Após as demandas, a Secultfor, no início da tarde da segunda, 4, encaminhou nota à reportagem onde afirma que o valor do PPA anterior será superado: "A Secretaria Municipal da Cultura de Fortaleza (Secultfor) informa que foram negociadas com o relator do Plano Plurianual 2022-2025, vereador Gardel Rolim, líder do Governo na Câmara, emendas que garantem aporte para a 'função cultura', superando o orçamento previsto no PPA anterior". Oficialmente, o prazo de recebimento de emendas se deu entre os dias 23 e 30 de setembro, conforme é possível acessar no site da Câmara Municipal de Fortaleza. As perguntas específicas não tiveram resposta e, além disso, a pasta não informou qual seria o novo valor previsto, se a "superação" do orçamento do PPA anterior se refere ao valor bruto ou mais detalhes sobre as negociações.
Conforme apurado pelo Vida&Arte, uma das articulações de pessoas ligadas a fóruns de linguagens foi contactar parlamentares para tentar garantir, justamente, emendas contrárias à redução.

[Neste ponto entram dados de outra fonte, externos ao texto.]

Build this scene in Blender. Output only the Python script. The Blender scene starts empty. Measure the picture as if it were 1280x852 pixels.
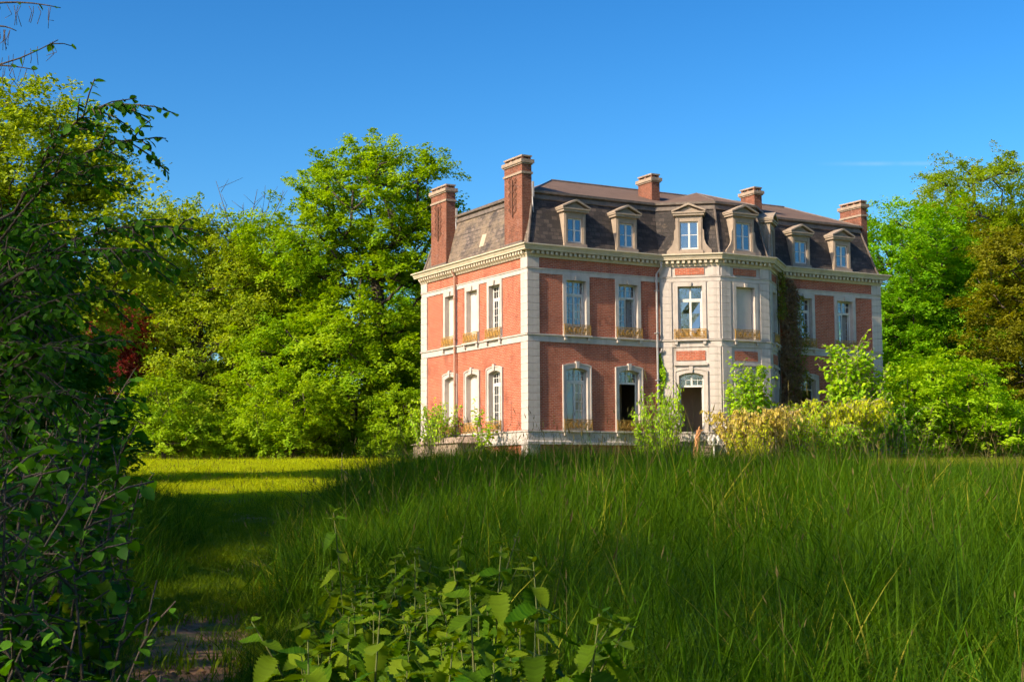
import bpy, math
import numpy as np
from mathutils import Matrix, Vector
R = math.radians
scn = bpy.context.scene
COL = scn.collection
# ------------------------------------------------------------------ camera
SUN_EL, SUN_AZ = 33.0, 233.0            # degrees; azimuth clockwise from +Y (the view direction)
cam = bpy.data.cameras.new('camera')
cam.sensor_width = 36.0
cam.lens = 51.65
cam.clip_end = 3000
cam.clip_start = 0.05
cam_o = bpy.data.objects.new('camera', cam)
COL.objects.link(cam_o)
cam_o.matrix_world = Matrix.Translation((0, 0, 1.5)) @ Matrix.Rotation(R(90 + 5.592), 4, 'X') @ Matrix.Rotation(R(-0.259), 4, 'Z')
scn.camera = cam_o
# ------------------------------------------------------------------ world, sun, exposure
world = bpy.data.worlds.new('World')
scn.world = world
world.use_nodes = True
wn, wl = world.node_tree.nodes, world.node_tree.links
bg = wn['Background']
sky = wn.new('ShaderNodeTexSky')
sky.sky_type = 'NISHITA'
sky.sun_disc = False
sky.sun_elevation = R(SUN_EL)
sky.sun_rotation = R(SUN_AZ)
sky.altitude = 50
sky.air_density = 1.0
sky.dust_density = 1.6
sky.ozone_density = 3.0
hsv = wn.new('ShaderNodeHueSaturation')
hsv.inputs['Saturation'].default_value = 1.3
hsv.inputs['Hue'].default_value = 0.49
gam = wn.new('ShaderNodeGamma')
gam.inputs['Gamma'].default_value = 1.5
wl.new(sky.outputs[0], hsv.inputs['Color'])
wl.new(hsv.outputs[0], gam.inputs['Color'])
# a faint vapour trail low in the sky on the right
def _dir(px, py):
    v = cam_o.matrix_world.to_3x3() @ Vector(((px - 640) / 1836.6, -(py - 426) / 1836.6, -1)); return v.normalized()
_a, _b = _dir(1010, 205), _dir(1235, 204)
_n = _a.cross(_b).normalized(); _t = (_b - _a).normalized(); _half = (_b - _a).length / 2; _m = ((_a + _b) / 2).normalized()
tc = wn.new('ShaderNodeTexCoord')
def _dot(v):
    d = wn.new('ShaderNodeVectorMath'); d.operation = 'DOT_PRODUCT'; d.inputs[1].default_value = v; wl.new(tc.outputs['Generated'], d.inputs[0])
    a = wn.new('ShaderNodeMath'); a.operation = 'ABSOLUTE'; wl.new(d.outputs['Value'], a.inputs[0]); return a.outputs[0]
def _fall(sock, a, b):
    r = wn.new('ShaderNodeMapRange'); r.interpolation_type = 'SMOOTHSTEP'; r.inputs[1].default_value = a; r.inputs[2].default_value = b; r.inputs[3].default_value = 1; r.inputs[4].default_value = 0
    wl.new(sock, r.inputs[0]); return r.outputs[0]
def _mul(a, b):
    q = wn.new('ShaderNodeMath'); q.operation = 'MULTIPLY'; wl.new(a, q.inputs[0])
    if isinstance(b, float): q.inputs[1].default_value = b
    else: wl.new(b, q.inputs[1])
    return q.outputs[0]
_s = wn.new('ShaderNodeVectorMath'); _s.operation = 'DOT_PRODUCT'; _s.inputs[1].default_value = _m; wl.new(tc.outputs['Generated'], _s.inputs[0])
_fr = wn.new('ShaderNodeMath'); _fr.operation = 'GREATER_THAN'; _fr.inputs[1].default_value = .5; wl.new(_s.outputs['Value'], _fr.inputs[0])
tnz = wn.new('ShaderNodeTexNoise'); tnz.inputs['Scale'].default_value = 60; wl.new(tc.outputs['Generated'], tnz.inputs['Vector'])
_off = _m.dot(_t)
_sh = wn.new('ShaderNodeVectorMath'); _sh.operation = 'DOT_PRODUCT'; _sh.inputs[1].default_value = _t; wl.new(tc.outputs['Generated'], _sh.inputs[0])
_sb = wn.new('ShaderNodeMath'); _sb.operation = 'SUBTRACT'; wl.new(_sh.outputs['Value'], _sb.inputs[0]); _sb.inputs[1].default_value = _off
_ab = wn.new('ShaderNodeMath'); _ab.operation = 'ABSOLUTE'; wl.new(_sb.outputs[0], _ab.inputs[0])
trail = _mul(_mul(_mul(_mul(_fall(_dot(_n), .0, .0022), _fall(_ab.outputs[0], _half * .3, _half)), _fr.outputs[0]), tnz.outputs[0]), .2)
tmx = wn.new('ShaderNodeMix'); tmx.data_type = 'RGBA'; tmx.inputs[7].default_value = (9, 10.5, 12, 1)
wl.new(trail, tmx.inputs[0]); wl.new(gam.outputs[0], tmx.inputs[6])
wl.new(tmx.outputs[2], bg.inputs['Color'])
bg.inputs['Strength'].default_value = 0.055
sun = bpy.data.lights.new('sun', 'SUN')
sun.energy = 5.0
sun.angle = R(0.53)
sun.color = (1.0, 0.83, 0.58)
sun_o = bpy.data.objects.new('sun', sun)
COL.objects.link(sun_o)
_d = Vector((math.sin(R(SUN_AZ)) * math.cos(R(SUN_EL)), math.cos(R(SUN_AZ)) * math.cos(R(SUN_EL)), math.sin(R(SUN_EL))))
sun_o.rotation_euler = _d.to_track_quat('Z', 'Y').to_euler()
sun_o.location = _d * 100
vs = scn.view_settings
vs.view_transform = 'Standard'
vs.look = 'None'
vs.gamma = 1.0
vs.exposure = 0.78
scn.cycles.max_bounces = 4
scn.cycles.use_adaptive_sampling = True
scn.cycles.adaptive_threshold = 0.04
scn.cycles.diffuse_bounces = 2
scn.cycles.glossy_bounces = 2
scn.cycles.transmission_bounces = 3
scn.cycles.transparent_max_bounces = 12

# ------------------------------------------------------------------ materials
def new_mat(name):
    m = bpy.data.materials.new(name)
    m.use_nodes = True
    nt = m.node_tree
    return m, nt.nodes, nt.links, nt.nodes['Principled BSDF']

def mixc(n, l, fac, a, b, mode='MIX'):
    x = n.new('ShaderNodeMix'); x.data_type = 'RGBA'; x.blend_type = mode
    for sock, v in ((x.inputs[0], fac), (x.inputs[6], a), (x.inputs[7], b)):
        if hasattr(v, 'links') or hasattr(v, 'is_output'):
            l.new(v, sock)
        elif isinstance(v, (int, float)):
            sock.default_value = v
        else:
            sock.default_value = (*v, 1) if len(v) == 3 else v
    return x.outputs[2]

def noise(n, l, vec, scale, detail=4, rough=.6):
    t = n.new('ShaderNodeTexNoise')
    t.inputs['Scale'].default_value = scale; t.inputs['Detail'].default_value = detail; t.inputs['Roughness'].default_value = rough
    if vec is not None: l.new(vec, t.inputs['Vector'])
    return t.outputs[0]

def ramp(n, l, fac, stops):
    r = n.new('ShaderNodeValToRGB')
    el = r.color_ramp.elements
    while len(el) < len(stops): el.new(.5)
    for e, (p, c) in zip(el, stops):
        e.position = p; e.color = (*c, 1) if len(c) == 3 else c
    l.new(fac, r.inputs[0])
    return r.outputs[0]

def rmpf(n, l, fac, a, b):
    t = n.new('ShaderNodeMapRange'); t.inputs[1].default_value = a; t.inputs[2].default_value = b
    l.new(fac, t.inputs[0]); return t.outputs[0]

def bump(n, l, h, strength, dist, bsdf):
    b = n.new('ShaderNodeBump'); b.inputs['Strength'].default_value = strength; b.inputs['Distance'].default_value = dist
    l.new(h, b.inputs['Height']); l.new(b.outputs[0], bsdf.inputs['Normal'])

def coord(n, which='Object'):
    return n.new('ShaderNodeTexCoord').outputs[which]

def simple(name, a, b, scale=6, rough=.8, bmp=.2, dist=.01, spec=.3, metal=0.):
    m, n, l, p = new_mat(name)
    v = coord(n)
    f = noise(n, l, v, scale, 6, .65)
    l.new(mixc(n, l, rmpf(n, l, f, .3, .7), a, b), p.inputs['Base Color'])
    p.inputs['Roughness'].default_value = rough
    p.inputs['Specular IOR Level'].default_value = spec
    p.inputs['Metallic'].default_value = metal
    if bmp: bump(n, l, noise(n, l, v, scale * 6, 5), bmp, dist, p)
    return m

def brick_mat(name, c1, c2, mortar, w=.225, h=.076, stain=(.16, .07, .05)):
    m, n, l, p = new_mat(name)
    uv = coord(n, 'UV')
    b = n.new('ShaderNodeTexBrick')
    l.new(uv, b.inputs['Vector'])
    b.inputs['Scale'].default_value = 1
    b.inputs['Color1'].default_value = (*c1, 1); b.inputs['Color2'].default_value = (*c2, 1); b.inputs['Mortar'].default_value = (*mortar, 1)
    b.inputs['Mortar Size'].default_value = .009; b.inputs['Mortar Smooth'].default_value = .2
    b.inputs['Brick Width'].default_value = w; b.inputs['Row Height'].default_value = h; b.inputs['Bias'].default_value = -.1
    f1 = noise(n, l, uv, 1.1, 6, .7)
    f2 = noise(n, l, uv, 9, 4, .7)
    c = mixc(n, l, rmpf(n, l, f1, .5, .78), b.outputs[0], stain)
    f4 = noise(n, l, uv, 2.6, 5, .75)
    c = mixc(n, l, rmpf(n, l, f4, .55, .80), c, tuple(.55 * x + .11 for x in c2))
    c = mixc(n, l, rmpf(n, l, f2, .50, .80), c, tuple(min(1, x * 1.35) for x in c2))
    f3 = noise(n, l, uv, 17, 3, .8)
    c = mixc(n, l, rmpf(n, l, f3, .54, .74), c, tuple(x * .45 for x in c1))
    l.new(c, p.inputs['Base Color'])
    p.inputs['Roughness'].default_value = .9; p.inputs['Specular IOR Level'].default_value = .15
    inv = n.new('ShaderNodeMath'); inv.operation = 'SUBTRACT'; inv.inputs[0].default_value = 1; l.new(b.outputs[1], inv.inputs[1])
    ad = n.new('ShaderNodeMath'); ad.operation = 'MULTIPLY_ADD'; l.new(f2, ad.inputs[0]); ad.inputs[1].default_value = .5; l.new(inv.outputs[0], ad.inputs[2])
    bump(n, l, ad.outputs[0], .7, .012, p)
    return m

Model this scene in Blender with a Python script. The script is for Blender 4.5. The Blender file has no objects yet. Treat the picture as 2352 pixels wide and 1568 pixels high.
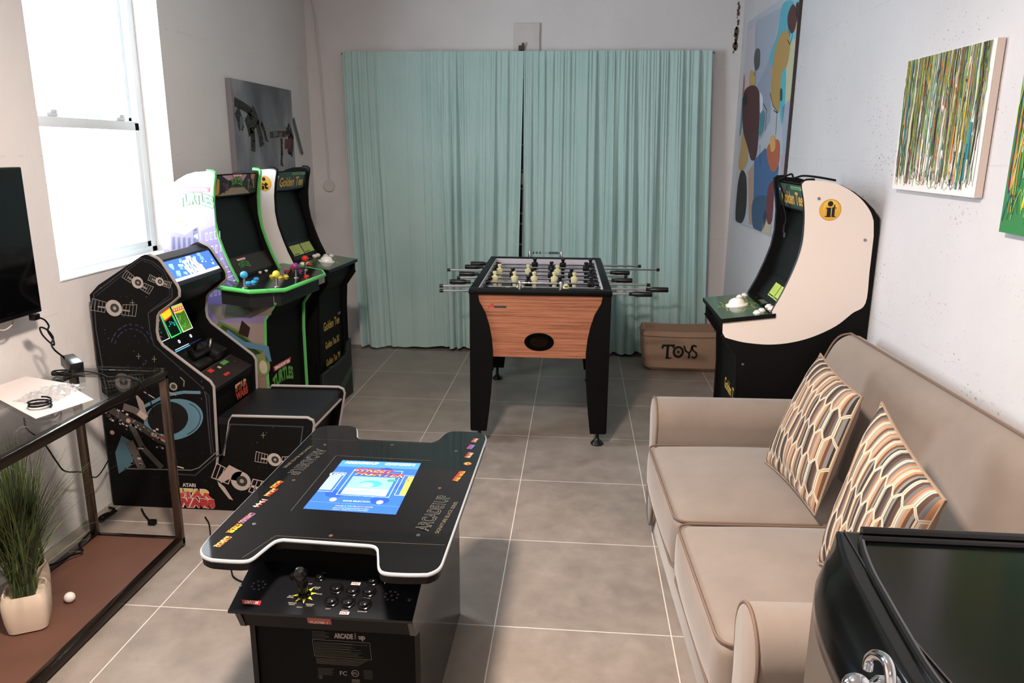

"A gente tinha vontade de fazer uma audiência pública, mas como está tudo sendo votado às pressas, estávamos esperando um sinal (da Câmara) para saber se isso podia acontecer", avança Raimundo Moreira, da Cia. Prisma de Artes. Até o final da semana passada, as articulações para a realização da audiência ainda estavam em curso.
O trâmite de urgência, avaliam artistas, dificultou as negociações. Segundo a professora e diretora de teatro Herê Aquino, um ponto crítico da "fratura entre artistas e poder público" revelado foi o "atropelamento do tempo e dos processos de escuta para a entrega de propostas e emendas para o PPA. A forma como foi feita demonstra e confirma a aparente falta de interesse dessa gestão em relação aos movimentos culturais da cidade", observa.